Una vez tras otra, sigilosa pero obstinadamente, este espíritu puede llegar a retornar del exilio. Lo demuestran los sucesivos episodios de “solidaridad explosiva” y los cada vez más frecuentes “carnavales de solidaridad” (pues los carnavales celebran lo que extrañamos más llamativa y dolorosamente en nuestra rutina cotidiana). Se multiplican iniciativas locales como emprendimientos cooperativos ad hoc –aunque usualmente sean modestos y a menudo efímeros. En múltiples formas, la palabra “solidaridad” busca pacientemente en qué encarnarse. Y no dejará de buscar ansiosa y apasionadamente hasta conseguirlo.

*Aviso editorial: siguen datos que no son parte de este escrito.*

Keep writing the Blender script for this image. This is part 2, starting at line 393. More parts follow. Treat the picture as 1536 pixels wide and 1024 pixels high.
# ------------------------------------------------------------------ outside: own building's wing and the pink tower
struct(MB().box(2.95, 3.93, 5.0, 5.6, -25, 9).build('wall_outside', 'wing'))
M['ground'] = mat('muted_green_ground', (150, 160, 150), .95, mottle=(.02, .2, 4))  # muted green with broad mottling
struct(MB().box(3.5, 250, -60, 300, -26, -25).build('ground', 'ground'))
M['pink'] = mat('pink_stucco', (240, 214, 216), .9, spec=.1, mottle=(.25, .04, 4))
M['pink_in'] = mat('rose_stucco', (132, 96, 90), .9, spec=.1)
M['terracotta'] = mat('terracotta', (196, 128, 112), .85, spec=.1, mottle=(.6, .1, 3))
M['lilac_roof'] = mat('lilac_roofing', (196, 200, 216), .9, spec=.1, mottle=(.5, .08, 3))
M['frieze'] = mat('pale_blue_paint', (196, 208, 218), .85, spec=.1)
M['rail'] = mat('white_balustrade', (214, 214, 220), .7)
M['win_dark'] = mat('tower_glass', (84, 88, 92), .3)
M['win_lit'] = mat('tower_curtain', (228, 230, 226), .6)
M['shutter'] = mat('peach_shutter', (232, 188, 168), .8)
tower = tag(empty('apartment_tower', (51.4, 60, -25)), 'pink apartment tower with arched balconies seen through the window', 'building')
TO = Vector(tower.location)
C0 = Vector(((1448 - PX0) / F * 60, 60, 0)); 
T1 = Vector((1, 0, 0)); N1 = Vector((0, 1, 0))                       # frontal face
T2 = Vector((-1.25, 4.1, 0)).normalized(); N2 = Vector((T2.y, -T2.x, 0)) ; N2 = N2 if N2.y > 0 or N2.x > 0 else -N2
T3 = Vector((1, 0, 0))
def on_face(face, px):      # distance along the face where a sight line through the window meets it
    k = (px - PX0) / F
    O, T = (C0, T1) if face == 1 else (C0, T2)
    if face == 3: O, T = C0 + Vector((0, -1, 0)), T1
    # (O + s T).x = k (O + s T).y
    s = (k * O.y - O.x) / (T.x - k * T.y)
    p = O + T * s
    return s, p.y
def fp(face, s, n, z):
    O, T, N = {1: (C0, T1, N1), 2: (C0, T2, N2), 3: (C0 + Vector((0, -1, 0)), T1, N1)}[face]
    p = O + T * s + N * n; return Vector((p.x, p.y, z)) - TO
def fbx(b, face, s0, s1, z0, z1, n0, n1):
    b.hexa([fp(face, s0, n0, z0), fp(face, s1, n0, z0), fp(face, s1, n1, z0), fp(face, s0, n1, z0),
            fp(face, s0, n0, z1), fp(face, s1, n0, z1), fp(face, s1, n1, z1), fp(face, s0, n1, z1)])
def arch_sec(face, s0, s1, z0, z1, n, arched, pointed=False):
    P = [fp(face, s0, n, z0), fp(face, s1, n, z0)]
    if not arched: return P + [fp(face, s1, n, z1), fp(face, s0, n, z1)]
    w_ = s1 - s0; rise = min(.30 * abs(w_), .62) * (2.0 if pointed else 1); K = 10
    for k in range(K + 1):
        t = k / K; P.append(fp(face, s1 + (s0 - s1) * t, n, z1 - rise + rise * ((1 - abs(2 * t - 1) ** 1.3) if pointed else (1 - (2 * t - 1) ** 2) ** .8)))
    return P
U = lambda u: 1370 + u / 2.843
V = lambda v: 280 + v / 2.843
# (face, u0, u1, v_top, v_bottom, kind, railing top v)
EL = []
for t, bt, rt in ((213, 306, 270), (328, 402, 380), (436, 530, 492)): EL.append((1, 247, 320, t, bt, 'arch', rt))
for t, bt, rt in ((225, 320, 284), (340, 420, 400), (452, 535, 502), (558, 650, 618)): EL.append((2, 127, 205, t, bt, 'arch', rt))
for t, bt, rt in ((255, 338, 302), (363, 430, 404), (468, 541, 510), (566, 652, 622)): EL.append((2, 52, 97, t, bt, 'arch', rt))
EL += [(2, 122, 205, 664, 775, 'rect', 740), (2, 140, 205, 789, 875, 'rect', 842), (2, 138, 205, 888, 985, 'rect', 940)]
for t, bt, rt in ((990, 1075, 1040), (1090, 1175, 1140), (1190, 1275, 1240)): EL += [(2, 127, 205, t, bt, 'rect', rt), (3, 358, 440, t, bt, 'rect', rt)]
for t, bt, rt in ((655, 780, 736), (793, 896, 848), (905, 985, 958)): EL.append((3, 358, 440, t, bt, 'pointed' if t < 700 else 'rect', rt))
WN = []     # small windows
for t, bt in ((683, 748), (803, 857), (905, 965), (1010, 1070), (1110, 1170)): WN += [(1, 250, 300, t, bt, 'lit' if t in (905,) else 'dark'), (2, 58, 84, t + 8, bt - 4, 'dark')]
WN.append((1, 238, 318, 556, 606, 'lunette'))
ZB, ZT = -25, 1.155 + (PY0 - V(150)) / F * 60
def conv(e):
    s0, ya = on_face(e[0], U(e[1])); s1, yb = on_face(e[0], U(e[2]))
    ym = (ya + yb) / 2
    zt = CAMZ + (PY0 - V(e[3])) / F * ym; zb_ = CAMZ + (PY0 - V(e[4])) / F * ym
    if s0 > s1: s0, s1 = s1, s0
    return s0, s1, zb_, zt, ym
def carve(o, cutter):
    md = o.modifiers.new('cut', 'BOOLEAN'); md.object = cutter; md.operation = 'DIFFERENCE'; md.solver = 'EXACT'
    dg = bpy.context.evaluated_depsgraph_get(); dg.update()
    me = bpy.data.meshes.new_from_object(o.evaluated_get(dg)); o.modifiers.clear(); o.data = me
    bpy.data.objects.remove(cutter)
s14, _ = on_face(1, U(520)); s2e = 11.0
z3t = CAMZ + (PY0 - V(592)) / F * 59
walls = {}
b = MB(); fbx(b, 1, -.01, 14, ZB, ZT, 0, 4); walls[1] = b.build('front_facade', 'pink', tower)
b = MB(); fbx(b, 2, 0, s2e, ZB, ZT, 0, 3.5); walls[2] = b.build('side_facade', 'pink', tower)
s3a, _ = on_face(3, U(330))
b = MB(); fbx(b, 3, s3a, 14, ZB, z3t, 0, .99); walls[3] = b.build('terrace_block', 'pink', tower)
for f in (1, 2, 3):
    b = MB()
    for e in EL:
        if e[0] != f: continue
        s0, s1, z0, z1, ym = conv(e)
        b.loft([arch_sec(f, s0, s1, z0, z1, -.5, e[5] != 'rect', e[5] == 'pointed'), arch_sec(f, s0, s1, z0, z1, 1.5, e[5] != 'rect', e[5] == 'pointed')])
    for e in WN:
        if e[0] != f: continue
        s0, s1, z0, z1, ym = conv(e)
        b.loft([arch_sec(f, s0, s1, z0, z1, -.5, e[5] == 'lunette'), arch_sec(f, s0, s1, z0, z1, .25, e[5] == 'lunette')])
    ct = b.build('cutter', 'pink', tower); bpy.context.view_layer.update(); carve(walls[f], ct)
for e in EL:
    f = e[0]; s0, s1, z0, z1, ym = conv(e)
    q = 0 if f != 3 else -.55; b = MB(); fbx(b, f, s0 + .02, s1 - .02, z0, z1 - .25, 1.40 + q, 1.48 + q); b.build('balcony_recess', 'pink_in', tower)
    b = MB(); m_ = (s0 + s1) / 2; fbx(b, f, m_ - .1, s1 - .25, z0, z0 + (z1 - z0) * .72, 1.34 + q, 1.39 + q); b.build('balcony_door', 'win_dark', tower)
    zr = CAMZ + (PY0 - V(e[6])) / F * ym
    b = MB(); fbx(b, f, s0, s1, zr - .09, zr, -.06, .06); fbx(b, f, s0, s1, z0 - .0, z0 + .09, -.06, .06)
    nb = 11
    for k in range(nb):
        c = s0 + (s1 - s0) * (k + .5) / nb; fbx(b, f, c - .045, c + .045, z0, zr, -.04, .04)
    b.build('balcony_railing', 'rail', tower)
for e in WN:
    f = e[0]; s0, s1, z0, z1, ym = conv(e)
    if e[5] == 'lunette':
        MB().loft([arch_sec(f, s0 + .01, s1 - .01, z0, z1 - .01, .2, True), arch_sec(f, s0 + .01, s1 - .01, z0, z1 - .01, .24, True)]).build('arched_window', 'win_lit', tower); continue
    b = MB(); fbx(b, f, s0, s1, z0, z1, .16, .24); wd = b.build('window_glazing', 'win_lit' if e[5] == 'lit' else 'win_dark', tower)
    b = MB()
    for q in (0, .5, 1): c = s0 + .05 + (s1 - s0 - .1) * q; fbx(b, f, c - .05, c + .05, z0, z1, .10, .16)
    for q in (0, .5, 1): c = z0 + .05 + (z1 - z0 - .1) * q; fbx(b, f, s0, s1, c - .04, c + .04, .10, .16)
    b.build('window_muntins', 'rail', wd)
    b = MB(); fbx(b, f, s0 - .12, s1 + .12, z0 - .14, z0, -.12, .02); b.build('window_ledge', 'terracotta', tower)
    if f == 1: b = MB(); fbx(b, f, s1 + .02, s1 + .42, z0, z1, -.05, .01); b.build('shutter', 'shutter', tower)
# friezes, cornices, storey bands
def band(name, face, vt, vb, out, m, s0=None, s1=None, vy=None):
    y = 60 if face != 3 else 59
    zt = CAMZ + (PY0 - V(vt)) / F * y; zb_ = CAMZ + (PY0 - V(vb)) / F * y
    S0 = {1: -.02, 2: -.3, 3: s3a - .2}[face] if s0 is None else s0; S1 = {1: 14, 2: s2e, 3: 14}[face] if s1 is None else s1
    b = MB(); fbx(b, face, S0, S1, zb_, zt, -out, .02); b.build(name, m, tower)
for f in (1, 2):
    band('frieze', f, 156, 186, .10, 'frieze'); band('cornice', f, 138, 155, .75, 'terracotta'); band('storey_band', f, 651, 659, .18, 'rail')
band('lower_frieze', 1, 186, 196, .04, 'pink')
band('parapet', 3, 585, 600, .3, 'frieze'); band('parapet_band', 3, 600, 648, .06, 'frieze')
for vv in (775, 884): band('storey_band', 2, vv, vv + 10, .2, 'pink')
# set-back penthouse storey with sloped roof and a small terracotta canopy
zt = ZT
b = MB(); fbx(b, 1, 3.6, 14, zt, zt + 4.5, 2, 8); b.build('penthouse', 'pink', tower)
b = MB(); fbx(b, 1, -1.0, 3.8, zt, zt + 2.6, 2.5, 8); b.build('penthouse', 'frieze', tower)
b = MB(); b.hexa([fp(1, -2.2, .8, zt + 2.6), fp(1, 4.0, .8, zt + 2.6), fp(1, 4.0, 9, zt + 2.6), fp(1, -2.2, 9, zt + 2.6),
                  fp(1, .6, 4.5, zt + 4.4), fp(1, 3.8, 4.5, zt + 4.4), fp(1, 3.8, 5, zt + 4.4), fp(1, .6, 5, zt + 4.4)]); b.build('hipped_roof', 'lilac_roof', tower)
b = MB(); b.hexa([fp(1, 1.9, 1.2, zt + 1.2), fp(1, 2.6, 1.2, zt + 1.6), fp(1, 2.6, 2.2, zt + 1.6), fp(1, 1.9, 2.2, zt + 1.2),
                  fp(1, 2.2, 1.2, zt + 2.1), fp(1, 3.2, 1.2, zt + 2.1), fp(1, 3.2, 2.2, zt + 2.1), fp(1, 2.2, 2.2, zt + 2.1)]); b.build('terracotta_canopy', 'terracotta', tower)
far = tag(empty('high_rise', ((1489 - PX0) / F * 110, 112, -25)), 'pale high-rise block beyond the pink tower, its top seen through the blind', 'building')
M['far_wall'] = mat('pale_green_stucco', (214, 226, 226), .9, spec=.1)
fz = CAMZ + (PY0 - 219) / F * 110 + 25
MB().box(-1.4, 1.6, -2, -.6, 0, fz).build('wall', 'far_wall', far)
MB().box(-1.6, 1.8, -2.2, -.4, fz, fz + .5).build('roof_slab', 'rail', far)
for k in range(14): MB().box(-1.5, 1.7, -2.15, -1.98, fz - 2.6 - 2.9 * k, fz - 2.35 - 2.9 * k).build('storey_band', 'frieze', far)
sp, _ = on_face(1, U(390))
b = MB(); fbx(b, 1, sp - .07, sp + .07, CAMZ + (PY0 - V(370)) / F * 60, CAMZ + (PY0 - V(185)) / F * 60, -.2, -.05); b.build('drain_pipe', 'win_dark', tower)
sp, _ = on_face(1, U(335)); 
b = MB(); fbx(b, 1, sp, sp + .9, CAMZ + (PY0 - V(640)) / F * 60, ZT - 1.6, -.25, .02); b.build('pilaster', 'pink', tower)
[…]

En ese afán que tiene la palabra de encarnarse, nosotros, los habitantes del siglo XXI, somos tanto agentes como objetos de ese anhelo. Somos el punto de partida y el destino final, pero también vagabundos que seguimos esa ruta y vamos trazándola con nuestros pasos. Con nuestros pasos, finalmente la ruta aparecerá –pero es difícil dibujar su rumbo exacto en el mapa antes de que eso ocurra. Pese a esta dificultad, es imposible resistirse a la tentación de diseñar dicho mapa. Los diseños de esos mapas son innumerables. Pero de los que conozco, hay un diseño que me pareció esbozado con una responsabilidad incomparablemente mayor hacia la palabra solidaridad, porque su comprensión de las limitaciones para predecir el rumbo de la historia por parte de los humanos es mucho mejor que en el caso de la mayoría de las “hojas de ruta”. Este diseño, según una de las mentes más poderosas de nuestra era, Richard Sennett, no es un mapa de una ruta todavía no transitada sino instrucciones de posicionamiento respecto de la planificación de la ruta para cuando sea transitada en el futuro.
La fórmula heurística de Sennett (que él define como una “forma contemporánea de humanismo”, pero que traza como un viaje hacia una humanidad pensando en la solidaridad) comprende tres niveles: “cooperación, informal, abierta”. Cada una de las tres partes de esta fórmula es igualmente importante. La “informalidad” nos advierte que debemos unirnos a la acción común sin un programa y un código de conducta predeterminados –lo que le permite tanto emerger gradualmente como cristalizar en el transcurso de la cooperación. La “apertura” recomienda que no supongamos que nuestra visión de las cosas es la correcta sino que debemos aceptar la posibilidad de descubrir su error; no debemos cargar la interacción futura con el objetivo de imponer nuestra opinión a otros participantes o persuadirlos de que nuestra visión es acertada y la de ellos errónea; debemos aspirar a enseñar y a aprender –combinar el rol de maestro con el de estudiante. Y para definir la naturaleza de la interacción, Sennett elige el concepto de “cooperación” antes que de “diálogo” o “negociación”, ya que no se trata de establecer de quién son los argumentos que ganan y de quién los que pierden.
En la “cooperación informal abierta”, al igual que en la humanidad fundada en la solidaridad, no hay ganadores y perdedores: desde “la cooperación informal abierta juntos”, al igual que con el esfuerzo de construir vínculos de solidaridad, cada participante sale más sabio, más rico y más habilidoso que antes. Sabe más, es capaz de más –y por eso quiere y puede emprender tareas más ambiciosas e importantes. Más allá de todo lo que pueda decirse sobre la “cooperación informal abierta”, indudablemente no es un juego de suma cero.
(1) Carece de fundamento llamarla asi porque “tardio” es un atributo que podemos adjudicar a un periodo solo mirando retrospectivamente, cuando una era de varias etapas ya termino. Y el final de la era moderna no parece estar a la vista.